My parents had always wanted a grandchild, but fate had other ideas. They enjoyed the neighborhood kids and made peace with it. And then, in 1998, I told them I was heading to China to bring home a baby girl. And her name, like my mom’s, would be Evelyn.

They met Evie at Islip McArthur a few nights before Christmas in 1999. This little baby, just 16 pounds, filled their house with love. We were able to visit my folks every couple of months, so over the next five years my mom and Evie read together, drew together, danced together, walked together. They played in the ocean waves. They went crabbing and fishing. They cooked. I called them “My Evelyns,” and they rolled their eyes at me and laughed.

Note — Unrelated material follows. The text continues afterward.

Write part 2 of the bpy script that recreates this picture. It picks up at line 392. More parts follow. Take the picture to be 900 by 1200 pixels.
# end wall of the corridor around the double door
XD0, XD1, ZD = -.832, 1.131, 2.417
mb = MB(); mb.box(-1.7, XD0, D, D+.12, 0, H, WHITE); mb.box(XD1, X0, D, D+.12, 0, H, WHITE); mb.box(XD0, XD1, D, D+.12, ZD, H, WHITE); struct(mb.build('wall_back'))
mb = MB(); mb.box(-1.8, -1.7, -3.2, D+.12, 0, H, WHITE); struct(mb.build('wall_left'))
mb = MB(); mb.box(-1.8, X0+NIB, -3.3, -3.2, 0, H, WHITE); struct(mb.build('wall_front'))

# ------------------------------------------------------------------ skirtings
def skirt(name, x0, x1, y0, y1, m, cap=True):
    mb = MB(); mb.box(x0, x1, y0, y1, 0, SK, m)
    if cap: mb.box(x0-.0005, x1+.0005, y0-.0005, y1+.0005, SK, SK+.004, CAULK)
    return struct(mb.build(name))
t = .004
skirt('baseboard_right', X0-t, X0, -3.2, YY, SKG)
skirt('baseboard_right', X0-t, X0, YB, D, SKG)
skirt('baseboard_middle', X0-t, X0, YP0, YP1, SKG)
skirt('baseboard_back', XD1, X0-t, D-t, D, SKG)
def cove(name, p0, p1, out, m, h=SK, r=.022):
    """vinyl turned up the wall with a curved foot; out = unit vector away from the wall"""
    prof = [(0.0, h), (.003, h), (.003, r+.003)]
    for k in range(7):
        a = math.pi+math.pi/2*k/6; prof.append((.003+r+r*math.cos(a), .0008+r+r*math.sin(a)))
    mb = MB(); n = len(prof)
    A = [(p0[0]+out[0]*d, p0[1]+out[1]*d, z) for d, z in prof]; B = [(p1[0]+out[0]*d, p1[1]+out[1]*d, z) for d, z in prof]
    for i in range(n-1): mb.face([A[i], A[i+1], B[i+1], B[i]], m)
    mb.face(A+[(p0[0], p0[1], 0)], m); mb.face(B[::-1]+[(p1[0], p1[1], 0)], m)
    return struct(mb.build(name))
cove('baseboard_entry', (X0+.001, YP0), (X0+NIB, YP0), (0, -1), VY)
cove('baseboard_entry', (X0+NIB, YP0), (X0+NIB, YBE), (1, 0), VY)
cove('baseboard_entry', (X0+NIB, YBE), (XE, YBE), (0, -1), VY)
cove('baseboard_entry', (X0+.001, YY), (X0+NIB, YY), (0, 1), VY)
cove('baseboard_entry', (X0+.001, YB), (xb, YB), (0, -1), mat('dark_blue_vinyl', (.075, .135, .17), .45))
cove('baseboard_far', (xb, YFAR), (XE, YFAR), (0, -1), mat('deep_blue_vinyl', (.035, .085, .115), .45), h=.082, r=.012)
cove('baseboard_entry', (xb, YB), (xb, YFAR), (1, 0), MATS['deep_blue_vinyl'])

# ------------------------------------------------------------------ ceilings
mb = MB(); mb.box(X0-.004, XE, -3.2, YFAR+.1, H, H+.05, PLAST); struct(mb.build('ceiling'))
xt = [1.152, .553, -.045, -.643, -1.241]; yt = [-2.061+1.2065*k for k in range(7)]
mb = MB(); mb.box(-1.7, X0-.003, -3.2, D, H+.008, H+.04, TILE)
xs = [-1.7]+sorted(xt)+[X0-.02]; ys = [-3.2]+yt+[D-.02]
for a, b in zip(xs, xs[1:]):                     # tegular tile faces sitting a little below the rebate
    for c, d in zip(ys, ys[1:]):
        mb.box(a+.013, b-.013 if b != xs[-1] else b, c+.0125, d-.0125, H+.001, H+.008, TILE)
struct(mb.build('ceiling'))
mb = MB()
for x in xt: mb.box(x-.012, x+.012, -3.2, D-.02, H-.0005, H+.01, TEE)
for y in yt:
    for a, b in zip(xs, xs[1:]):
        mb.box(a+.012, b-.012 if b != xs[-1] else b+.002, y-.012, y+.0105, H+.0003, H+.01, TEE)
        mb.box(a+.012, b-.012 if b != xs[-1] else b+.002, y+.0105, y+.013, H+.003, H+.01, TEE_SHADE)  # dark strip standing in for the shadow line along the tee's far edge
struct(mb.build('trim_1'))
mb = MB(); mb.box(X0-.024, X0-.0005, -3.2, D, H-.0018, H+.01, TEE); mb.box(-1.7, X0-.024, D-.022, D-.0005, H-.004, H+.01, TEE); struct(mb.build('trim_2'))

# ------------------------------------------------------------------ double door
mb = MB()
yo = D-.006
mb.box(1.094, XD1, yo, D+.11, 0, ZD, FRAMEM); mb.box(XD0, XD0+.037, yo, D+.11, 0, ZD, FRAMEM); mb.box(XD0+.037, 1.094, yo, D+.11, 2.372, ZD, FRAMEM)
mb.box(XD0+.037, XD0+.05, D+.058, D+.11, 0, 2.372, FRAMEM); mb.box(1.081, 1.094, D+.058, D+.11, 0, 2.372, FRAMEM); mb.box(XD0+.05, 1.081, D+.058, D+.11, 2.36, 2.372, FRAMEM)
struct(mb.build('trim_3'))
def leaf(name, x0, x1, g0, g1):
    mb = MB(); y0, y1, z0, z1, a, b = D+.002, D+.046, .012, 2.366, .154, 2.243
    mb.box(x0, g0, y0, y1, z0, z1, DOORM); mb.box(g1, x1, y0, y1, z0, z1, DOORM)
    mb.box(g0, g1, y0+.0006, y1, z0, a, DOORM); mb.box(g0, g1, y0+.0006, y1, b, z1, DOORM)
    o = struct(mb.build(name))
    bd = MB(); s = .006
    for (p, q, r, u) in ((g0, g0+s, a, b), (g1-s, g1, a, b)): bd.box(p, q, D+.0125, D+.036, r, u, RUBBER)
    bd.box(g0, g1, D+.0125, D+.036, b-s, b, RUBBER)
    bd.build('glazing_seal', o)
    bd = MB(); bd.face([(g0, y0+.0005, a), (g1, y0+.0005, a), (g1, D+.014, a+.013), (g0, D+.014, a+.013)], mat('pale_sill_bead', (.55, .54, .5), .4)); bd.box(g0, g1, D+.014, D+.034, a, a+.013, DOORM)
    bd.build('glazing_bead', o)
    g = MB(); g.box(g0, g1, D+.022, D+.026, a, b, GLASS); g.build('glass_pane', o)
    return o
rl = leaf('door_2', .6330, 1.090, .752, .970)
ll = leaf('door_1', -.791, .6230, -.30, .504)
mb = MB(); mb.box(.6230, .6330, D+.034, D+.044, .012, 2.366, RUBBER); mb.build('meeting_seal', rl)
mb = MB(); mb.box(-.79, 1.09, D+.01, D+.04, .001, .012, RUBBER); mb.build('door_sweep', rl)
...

After my dad died, my mom where was able to visit us and go to Evie’s concerts and games. These are good memories.

Yes, there were tough times. We lost my brother, a pain no mother should ever have to endure. Money was always tight. Too tight. She was accepting when life took a wrong turn, but did not hold back her anger when she sensed life’s needless cruelty. I respect that.

My mom was honest, funny and smart. She was a good writer, a terrible cook, a talented gardener, and proud to be a lousy housekeeper. She was strong. She was loving. She was one of a kind, and she will be missed. None of us want to lose our moms, but here we are. We lose, and we remember.

Mom, I will miss you, yes. But when I hear Yul Brenner ask the world’s most important question, “Shall we dance?” I will answer as you would have – yes, yes – and will remember the joy and love and laughs you brought to everyone.